Friday, July 17, 2009 05:53 AM
Original article: My wife doesn't miss me!

Got thinking about this again this morning

Has anyone here ever had one of those friends or acquaintances that seem to have the ability to create emergencies at the precise moment someone else has something really, really big to deal with?

You know, the night before you have a job interview, and they decide to have a relationship meltdown at about 10:00 pm;

or you are on some immovable deadline, and they need to "process" some life-altering decision (like "Should I drop out of grad school?") RIGHT NOW;

or you have to be away on some really, really important thing (visiting beloved dying relative, doing wokr that will determine the whole future of your career, etc.) and they "conveniently" have a mishap (possibly drug- or alcohol-related) that is not serious enough to bring you back home, but *just* serious enough to intrude on your own ability to focus on the task at hand.

. . .

There is something in the LW's letters that smacks of this king of attention-seeking game-playing.

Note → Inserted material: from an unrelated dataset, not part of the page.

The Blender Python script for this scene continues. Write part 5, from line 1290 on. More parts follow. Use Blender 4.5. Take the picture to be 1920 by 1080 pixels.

The wife is not on a 5-week vacation by herself, she is away doing work—and I presume it is relatively serious and high-paying work if she is required to be in Europe for 5 weeks to complete the task.

I presume that LW benefits from the income that his wife's career brings in, so, in addition to salvaging this relationship, he might also want to rein in any attempts at intentional or unintentional career sabotage.

Thursday, July 16, 2009 07:45 AM
Original article: My wife doesn't miss me!

Have some of you forgotten

That electronic communication is inherently fraught with risk of misinterpretation because you only see the raw text of the message and not the tone of voice or the context of the conversation.

Listen to the difference between

"I don't *miss* him" (As in "Well, I'm not PINING for him.")

and

"I don't miss HIM" (As in "I am so glad HE'S not here!!!)

Can you hear it? Two totally different meanings: one harmless, healthy and normal, the other a big clue that there is a serious problem. Without the asterixes or the bold type there is absolutely no clue about which meaning was intended—I thought everyone knew that this was one of the biggest drawbacks of e-mail. Apparently not.

Those of you telling the guy to immediately go and file for divorce without any further evidence are missing a big part of what's most likely going on here.